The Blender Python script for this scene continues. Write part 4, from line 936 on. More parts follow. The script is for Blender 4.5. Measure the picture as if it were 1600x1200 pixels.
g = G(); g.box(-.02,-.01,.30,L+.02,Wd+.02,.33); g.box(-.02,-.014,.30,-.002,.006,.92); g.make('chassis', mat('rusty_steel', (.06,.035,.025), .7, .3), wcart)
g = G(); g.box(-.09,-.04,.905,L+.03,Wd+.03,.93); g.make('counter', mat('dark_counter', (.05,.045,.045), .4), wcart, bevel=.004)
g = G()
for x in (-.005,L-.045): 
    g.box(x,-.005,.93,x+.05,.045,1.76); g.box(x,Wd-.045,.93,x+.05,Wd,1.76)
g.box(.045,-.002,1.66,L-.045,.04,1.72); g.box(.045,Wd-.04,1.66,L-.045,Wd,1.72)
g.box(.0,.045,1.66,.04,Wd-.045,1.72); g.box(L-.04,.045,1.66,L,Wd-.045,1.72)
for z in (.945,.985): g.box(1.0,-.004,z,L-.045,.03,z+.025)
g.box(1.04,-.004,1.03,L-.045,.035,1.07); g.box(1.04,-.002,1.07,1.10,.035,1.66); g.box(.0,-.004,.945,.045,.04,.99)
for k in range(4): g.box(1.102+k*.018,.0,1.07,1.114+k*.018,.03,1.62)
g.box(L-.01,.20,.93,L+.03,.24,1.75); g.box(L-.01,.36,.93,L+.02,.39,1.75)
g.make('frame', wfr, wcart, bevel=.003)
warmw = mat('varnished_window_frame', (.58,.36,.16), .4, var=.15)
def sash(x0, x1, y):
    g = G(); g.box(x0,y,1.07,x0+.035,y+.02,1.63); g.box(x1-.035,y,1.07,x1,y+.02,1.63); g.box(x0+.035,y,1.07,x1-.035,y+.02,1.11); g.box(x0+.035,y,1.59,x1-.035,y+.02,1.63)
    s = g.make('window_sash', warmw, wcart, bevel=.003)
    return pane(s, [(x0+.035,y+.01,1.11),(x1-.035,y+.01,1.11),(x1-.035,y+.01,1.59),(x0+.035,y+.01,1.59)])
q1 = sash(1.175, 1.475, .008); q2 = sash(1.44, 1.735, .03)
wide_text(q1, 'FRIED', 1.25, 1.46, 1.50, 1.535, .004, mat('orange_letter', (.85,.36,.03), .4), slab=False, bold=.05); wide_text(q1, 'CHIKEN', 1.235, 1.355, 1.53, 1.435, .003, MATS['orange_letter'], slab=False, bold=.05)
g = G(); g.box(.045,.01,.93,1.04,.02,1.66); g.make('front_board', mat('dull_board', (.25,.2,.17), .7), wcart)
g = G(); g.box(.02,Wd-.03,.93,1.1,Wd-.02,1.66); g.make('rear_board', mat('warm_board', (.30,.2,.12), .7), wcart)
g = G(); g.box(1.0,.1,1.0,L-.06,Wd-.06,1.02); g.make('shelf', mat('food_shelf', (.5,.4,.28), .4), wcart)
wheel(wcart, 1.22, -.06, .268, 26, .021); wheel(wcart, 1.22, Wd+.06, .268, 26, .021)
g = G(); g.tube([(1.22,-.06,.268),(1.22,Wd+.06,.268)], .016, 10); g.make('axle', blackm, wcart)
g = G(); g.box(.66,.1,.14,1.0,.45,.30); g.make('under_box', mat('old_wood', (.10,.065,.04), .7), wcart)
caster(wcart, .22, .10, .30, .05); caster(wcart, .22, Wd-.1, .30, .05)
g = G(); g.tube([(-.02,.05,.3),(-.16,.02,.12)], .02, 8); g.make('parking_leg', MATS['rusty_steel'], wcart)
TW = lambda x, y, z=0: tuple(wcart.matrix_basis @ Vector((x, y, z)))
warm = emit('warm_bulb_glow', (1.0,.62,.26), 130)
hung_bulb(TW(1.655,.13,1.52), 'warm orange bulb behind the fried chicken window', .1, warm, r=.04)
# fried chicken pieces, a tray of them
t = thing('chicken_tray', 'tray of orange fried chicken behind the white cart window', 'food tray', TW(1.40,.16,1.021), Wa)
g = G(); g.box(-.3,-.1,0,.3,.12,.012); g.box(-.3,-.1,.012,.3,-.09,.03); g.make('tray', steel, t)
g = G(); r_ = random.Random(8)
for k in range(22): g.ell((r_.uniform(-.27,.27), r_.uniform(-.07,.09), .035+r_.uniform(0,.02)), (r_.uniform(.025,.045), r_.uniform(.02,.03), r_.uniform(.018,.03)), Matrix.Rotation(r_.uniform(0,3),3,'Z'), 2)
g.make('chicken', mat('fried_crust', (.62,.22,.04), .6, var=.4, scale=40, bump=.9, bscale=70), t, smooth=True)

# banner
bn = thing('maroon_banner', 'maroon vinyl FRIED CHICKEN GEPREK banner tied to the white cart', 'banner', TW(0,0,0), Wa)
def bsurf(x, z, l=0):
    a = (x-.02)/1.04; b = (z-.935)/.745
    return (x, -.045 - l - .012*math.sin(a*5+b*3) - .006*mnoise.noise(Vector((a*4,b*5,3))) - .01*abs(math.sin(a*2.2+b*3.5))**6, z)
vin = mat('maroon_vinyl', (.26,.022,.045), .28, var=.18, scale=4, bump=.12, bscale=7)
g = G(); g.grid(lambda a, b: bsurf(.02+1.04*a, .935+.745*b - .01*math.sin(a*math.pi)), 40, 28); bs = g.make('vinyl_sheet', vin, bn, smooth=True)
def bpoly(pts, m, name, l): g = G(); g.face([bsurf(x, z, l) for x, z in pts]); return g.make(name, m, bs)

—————

THE REQUEST
Write the complete data out, exactly as above.

ANSWER TO THE TASK
The Blender Python script for this scene continues. Write part 4, from line 936 on. More parts follow. The script is for Blender 4.5. Measure the picture as if it were 1600x1200 pixels.
g = G(); g.box(-.02,-.01,.30,L+.02,Wd+.02,.33); g.box(-.02,-.014,.30,-.002,.006,.92); g.make('chassis', mat('rusty_steel', (.06,.035,.025), .7, .3), wcart)
g = G(); g.box(-.09,-.04,.905,L+.03,Wd+.03,.93); g.make('counter', mat('dark_counter', (.05,.045,.045), .4), wcart, bevel=.004)
g = G()
for x in (-.005,L-.045): 
    g.box(x,-.005,.93,x+.05,.045,1.76); g.box(x,Wd-.045,.93,x+.05,Wd,1.76)
g.box(.045,-.002,1.66,L-.045,.04,1.72); g.box(.045,Wd-.04,1.66,L-.045,Wd,1.72)
g.box(.0,.045,1.66,.04,Wd-.045,1.72); g.box(L-.04,.045,1.66,L,Wd-.045,1.72)
for z in (.945,.985): g.box(1.0,-.004,z,L-.045,.03,z+.025)
g.box(1.04,-.004,1.03,L-.045,.035,1.07); g.box(1.04,-.002,1.07,1.10,.035,1.66); g.box(.0,-.004,.945,.045,.04,.99)
for k in range(4): g.box(1.102+k*.018,.0,1.07,1.114+k*.018,.03,1.62)
g.box(L-.01,.20,.93,L+.03,.24,1.75); g.box(L-.01,.36,.93,L+.02,.39,1.75)
g.make('frame', wfr, wcart, bevel=.003)
warmw = mat('varnished_window_frame', (.58,.36,.16), .4, var=.15)
def sash(x0, x1, y):
    g = G(); g.box(x0,y,1.07,x0+.035,y+.02,1.63); g.box(x1-.035,y,1.07,x1,y+.02,1.63); g.box(x0+.035,y,1.07,x1-.035,y+.02,1.11); g.box(x0+.035,y,1.59,x1-.035,y+.02,1.63)
    s = g.make('window_sash', warmw, wcart, bevel=.003)
    return pane(s, [(x0+.035,y+.01,1.11),(x1-.035,y+.01,1.11),(x1-.035,y+.01,1.59),(x0+.035,y+.01,1.59)])
q1 = sash(1.175, 1.475, .008); q2 = sash(1.44, 1.735, .03)
wide_text(q1, 'FRIED', 1.25, 1.46, 1.50, 1.535, .004, mat('orange_letter', (.85,.36,.03), .4), slab=False, bold=.05); wide_text(q1, 'CHIKEN', 1.235, 1.355, 1.53, 1.435, .003, MATS['orange_letter'], slab=False, bold=.05)
g = G(); g.box(.045,.01,.93,1.04,.02,1.66); g.make('front_board', mat('dull_board', (.25,.2,.17), .7), wcart)
g = G(); g.box(.02,Wd-.03,.93,1.1,Wd-.02,1.66); g.make('rear_board', mat('warm_board', (.30,.2,.12), .7), wcart)
g = G(); g.box(1.0,.1,1.0,L-.06,Wd-.06,1.02); g.make('shelf', mat('food_shelf', (.5,.4,.28), .4), wcart)
wheel(wcart, 1.22, -.06, .268, 26, .021); wheel(wcart, 1.22, Wd+.06, .268, 26, .021)
g = G(); g.tube([(1.22,-.06,.268),(1.22,Wd+.06,.268)], .016, 10); g.make('axle', blackm, wcart)
g = G(); g.box(.66,.1,.14,1.0,.45,.30); g.make('under_box', mat('old_wood', (.10,.065,.04), .7), wcart)
caster(wcart, .22, .10, .30, .05); caster(wcart, .22, Wd-.1, .30, .05)
g = G(); g.tube([(-.02,.05,.3),(-.16,.02,.12)], .02, 8); g.make('parking_leg', MATS['rusty_steel'], wcart)
TW = lambda x, y, z=0: tuple(wcart.matrix_basis @ Vector((x, y, z)))
warm = emit('warm_bulb_glow', (1.0,.62,.26), 130)
hung_bulb(TW(1.655,.13,1.52), 'warm orange bulb behind the fried chicken window', .1, warm, r=.04)
# fried chicken pieces, a tray of them
t = thing('chicken_tray', 'tray of orange fried chicken behind the white cart window', 'food tray', TW(1.40,.16,1.021), Wa)
g = G(); g.box(-.3,-.1,0,.3,.12,.012); g.box(-.3,-.1,.012,.3,-.09,.03); g.make('tray', steel, t)
g = G(); r_ = random.Random(8)
for k in range(22): g.ell((r_.uniform(-.27,.27), r_.uniform(-.07,.09), .035+r_.uniform(0,.02)), (r_.uniform(.025,.045), r_.uniform(.02,.03), r_.uniform(.018,.03)), Matrix.Rotation(r_.uniform(0,3),3,'Z'), 2)
g.make('chicken', mat('fried_crust', (.62,.22,.04), .6, var=.4, scale=40, bump=.9, bscale=70), t, smooth=True)

# banner
bn = thing('maroon_banner', 'maroon vinyl FRIED CHICKEN GEPREK banner tied to the white cart', 'banner', TW(0,0,0), Wa)
def bsurf(x, z, l=0):
    a = (x-.02)/1.04; b = (z-.935)/.745
    return (x, -.045 - l - .012*math.sin(a*5+b*3) - .006*mnoise.noise(Vector((a*4,b*5,3))) - .01*abs(math.sin(a*2.2+b*3.5))**6, z)
vin = mat('maroon_vinyl', (.26,.022,.045), .28, var=.18, scale=4, bump=.12, bscale=7)
g = G(); g.grid(lambda a, b: bsurf(.02+1.04*a, .935+.745*b - .01*math.sin(a*math.pi)), 40, 28); bs = g.make('vinyl_sheet', vin, bn, smooth=True)
def bpoly(pts, m, name, l): g = G(); g.face([bsurf(x, z, l) for x, z in pts]); return g.make(name, m, bs)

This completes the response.